Earlier today Judge O`Donnell of the Supreme Court issued a judgment on behalf of the
Court declaring the Registered Employment Agreements (REAs), which apply to the Construction industry, the Electrical Contractors and other limited industries (see Labour Court website for further information of those industries) to be unconstitutional.
I have already over the years covered this subject, expressing my concerns as to the fairness of these Agreements, stating my belief that they were in breach of EU Competition provision.
See, for example our Morgan McManus website page on REAs and also the following BLOGS written by me :
Supreme Court Decision awaited on Challenge to the Registered Employment Agreement 01/02/2013
Is it not time to review the Registered Employment Agreements? 28/04/2013.
Decision of Supreme Court
Judge O`Donnell ruled that provisions under Part 111 of the Industrial Relations Act 1946, by which the REAs were regulated, contravened Article 15.2.1 of the Constitution which states that :
“The sole and exclusive power of making laws for the State is hereby vested in the Oireachtas: no other legislative authority has power to make laws for the State.”
This was not the position where “private persons unidentified and unidentifiable” were entitled to make laws on pay regulation which were ultimately enforceable by Criminal sanctions.
Reaction to Judgment
The Irish Times reported that the office of the Minister for Jobs, Enterprise and Innovation Richard Bruton said that “The judgment has the effect of striking down Registered Employment Agreements put in place under the 1946 Industrial Relations Act. Agreements which set pay and conditions for workers in five sectors including electrical contracting and construction are affected by today’s judgment” and “Existing contractual rights of workers in sectors covered by Registered Employment Agreement are unaffected by today’s ruling. Contractual rights can be altered only by agreement between the parties involved”
The Technical, Electrical and Engineering Union said the ruling erodes existing protection. The union’s general secretary Eamon Devoy said the electrical contractors have brought about a situation whereby foreign contractors will enter the country to undercut domestic operators.
Both of these statements are correct but what they do not clarify is the fact that those employers who had not signed Agreements with their employees in accordance with the rates determined by the REAs will now be free to negotiate rates, once those rates do not offend the provisions of the National Minimum Wage Act 2000.

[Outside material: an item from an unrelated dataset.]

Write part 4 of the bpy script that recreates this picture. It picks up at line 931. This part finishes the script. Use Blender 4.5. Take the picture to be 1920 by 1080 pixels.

Effect on Competition and on Economy
I have made no secret of my opinion on this. The Labour Court stated in the Camlin Electric case that Northern Ireland employers taking up Contracts in the Republic of Ireland were bound by the REAs. This could have had the effect of destroying any real competition within the relevant industries where Northern Ireland employers were expected to pay the same rates as their southern counterparts.
While Unions will predict industrial unrest the reality is that this country must become more competitive. Employers who have not signed up to the regulated rates under the REAs will now be able to submit more competitive rates in Tenders. The cost of construction will ultimately come down as competition feeds into the economy. This can only be good for the country.
I make no apology for my views on the matter. There will be plenty who will argue to the contrary and I welcome debate.